_Aim_.
Copy each line below exactly and leave the pictures out.

_Recorded data_.
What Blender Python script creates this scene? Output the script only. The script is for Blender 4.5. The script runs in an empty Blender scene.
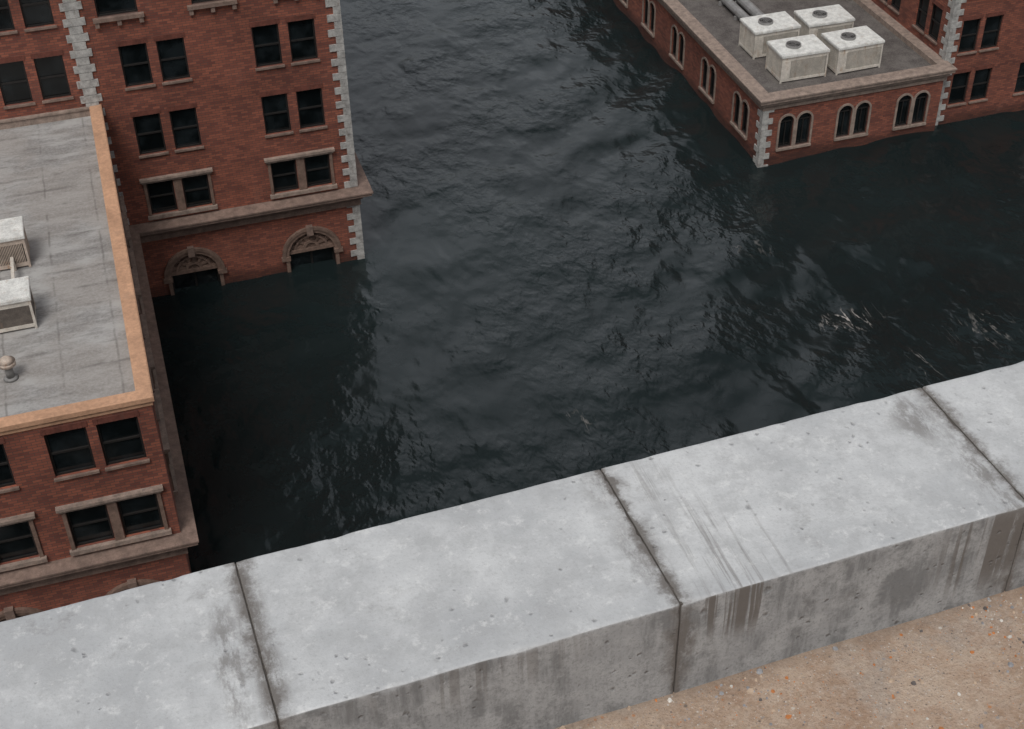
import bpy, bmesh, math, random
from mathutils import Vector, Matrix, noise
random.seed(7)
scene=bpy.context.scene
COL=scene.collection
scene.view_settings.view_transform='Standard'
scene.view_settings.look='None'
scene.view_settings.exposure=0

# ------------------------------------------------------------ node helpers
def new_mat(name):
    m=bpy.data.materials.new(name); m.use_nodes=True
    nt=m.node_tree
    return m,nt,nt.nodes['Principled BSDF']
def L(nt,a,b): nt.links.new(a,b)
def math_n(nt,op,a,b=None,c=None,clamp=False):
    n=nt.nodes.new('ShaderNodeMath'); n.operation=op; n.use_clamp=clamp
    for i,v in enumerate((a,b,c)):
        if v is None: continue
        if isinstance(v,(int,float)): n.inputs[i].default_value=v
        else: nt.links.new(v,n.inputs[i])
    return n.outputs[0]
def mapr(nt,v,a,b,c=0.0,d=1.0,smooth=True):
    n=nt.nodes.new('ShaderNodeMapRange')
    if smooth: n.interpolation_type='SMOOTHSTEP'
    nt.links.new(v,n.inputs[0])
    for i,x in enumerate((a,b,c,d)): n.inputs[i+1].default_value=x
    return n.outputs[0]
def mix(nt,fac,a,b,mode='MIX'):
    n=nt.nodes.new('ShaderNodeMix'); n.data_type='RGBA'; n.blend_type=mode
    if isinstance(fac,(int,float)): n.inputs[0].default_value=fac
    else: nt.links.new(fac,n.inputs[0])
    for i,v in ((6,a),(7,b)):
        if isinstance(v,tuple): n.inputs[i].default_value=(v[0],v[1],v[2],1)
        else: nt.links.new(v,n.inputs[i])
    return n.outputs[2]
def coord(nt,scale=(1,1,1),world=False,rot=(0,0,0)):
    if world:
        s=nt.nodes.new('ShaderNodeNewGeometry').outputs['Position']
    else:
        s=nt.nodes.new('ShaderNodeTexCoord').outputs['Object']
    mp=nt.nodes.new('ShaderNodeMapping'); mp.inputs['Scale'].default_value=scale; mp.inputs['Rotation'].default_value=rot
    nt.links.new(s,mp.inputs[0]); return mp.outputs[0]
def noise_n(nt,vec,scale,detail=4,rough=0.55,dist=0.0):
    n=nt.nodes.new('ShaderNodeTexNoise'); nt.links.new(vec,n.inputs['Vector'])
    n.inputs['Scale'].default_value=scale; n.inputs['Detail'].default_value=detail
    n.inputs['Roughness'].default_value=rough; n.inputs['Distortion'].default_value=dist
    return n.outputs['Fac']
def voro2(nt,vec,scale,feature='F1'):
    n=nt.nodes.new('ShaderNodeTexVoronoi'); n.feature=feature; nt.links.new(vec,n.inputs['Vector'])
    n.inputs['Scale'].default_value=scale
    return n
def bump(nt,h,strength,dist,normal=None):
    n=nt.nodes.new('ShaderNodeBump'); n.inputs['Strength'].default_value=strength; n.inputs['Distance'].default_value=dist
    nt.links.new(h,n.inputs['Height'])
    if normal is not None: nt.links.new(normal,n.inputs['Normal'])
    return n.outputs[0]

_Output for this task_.
What Blender Python script creates this scene? Output the script only. The script is for Blender 4.5. The script runs in an empty Blender scene.
import bpy, bmesh, math, random
from mathutils import Vector, Matrix, noise
random.seed(7)
scene=bpy.context.scene
COL=scene.collection
scene.view_settings.view_transform='Standard'
scene.view_settings.look='None'
scene.view_settings.exposure=0

# ------------------------------------------------------------ node helpers
def new_mat(name):
    m=bpy.data.materials.new(name); m.use_nodes=True
    nt=m.node_tree
    return m,nt,nt.nodes['Principled BSDF']
def L(nt,a,b): nt.links.new(a,b)
def math_n(nt,op,a,b=None,c=None,clamp=False):
    n=nt.nodes.new('ShaderNodeMath'); n.operation=op; n.use_clamp=clamp
    for i,v in enumerate((a,b,c)):
        if v is None: continue
        if isinstance(v,(int,float)): n.inputs[i].default_value=v
        else: nt.links.new(v,n.inputs[i])
    return n.outputs[0]
def mapr(nt,v,a,b,c=0.0,d=1.0,smooth=True):
    n=nt.nodes.new('ShaderNodeMapRange')
    if smooth: n.interpolation_type='SMOOTHSTEP'
    nt.links.new(v,n.inputs[0])
    for i,x in enumerate((a,b,c,d)): n.inputs[i+1].default_value=x
    return n.outputs[0]
def mix(nt,fac,a,b,mode='MIX'):
    n=nt.nodes.new('ShaderNodeMix'); n.data_type='RGBA'; n.blend_type=mode
    if isinstance(fac,(int,float)): n.inputs[0].default_value=fac
    else: nt.links.new(fac,n.inputs[0])
    for i,v in ((6,a),(7,b)):
        if isinstance(v,tuple): n.inputs[i].default_value=(v[0],v[1],v[2],1)
        else: nt.links.new(v,n.inputs[i])
    return n.outputs[2]
def coord(nt,scale=(1,1,1),world=False,rot=(0,0,0)):
    if world:
        s=nt.nodes.new('ShaderNodeNewGeometry').outputs['Position']
    else:
        s=nt.nodes.new('ShaderNodeTexCoord').outputs['Object']
    mp=nt.nodes.new('ShaderNodeMapping'); mp.inputs['Scale'].default_value=scale; mp.inputs['Rotation'].default_value=rot
    nt.links.new(s,mp.inputs[0]); return mp.outputs[0]
def noise_n(nt,vec,scale,detail=4,rough=0.55,dist=0.0):
    n=nt.nodes.new('ShaderNodeTexNoise'); nt.links.new(vec,n.inputs['Vector'])
    n.inputs['Scale'].default_value=scale; n.inputs['Detail'].default_value=detail
    n.inputs['Roughness'].default_value=rough; n.inputs['Distortion'].default_value=dist
    return n.outputs['Fac']
def voro2(nt,vec,scale,feature='F1'):
    n=nt.nodes.new('ShaderNodeTexVoronoi'); n.feature=feature; nt.links.new(vec,n.inputs['Vector'])
    n.inputs['Scale'].default_value=scale
    return n
def bump(nt,h,strength,dist,normal=None):
    n=nt.nodes.new('ShaderNodeBump'); n.inputs['Strength'].default_value=strength; n.inputs['Distance'].default_value=dist
    nt.links.new(h,n.inputs['Height'])
    if normal is not None: nt.links.new(normal,n.inputs['Normal'])
    return n.outputs[0]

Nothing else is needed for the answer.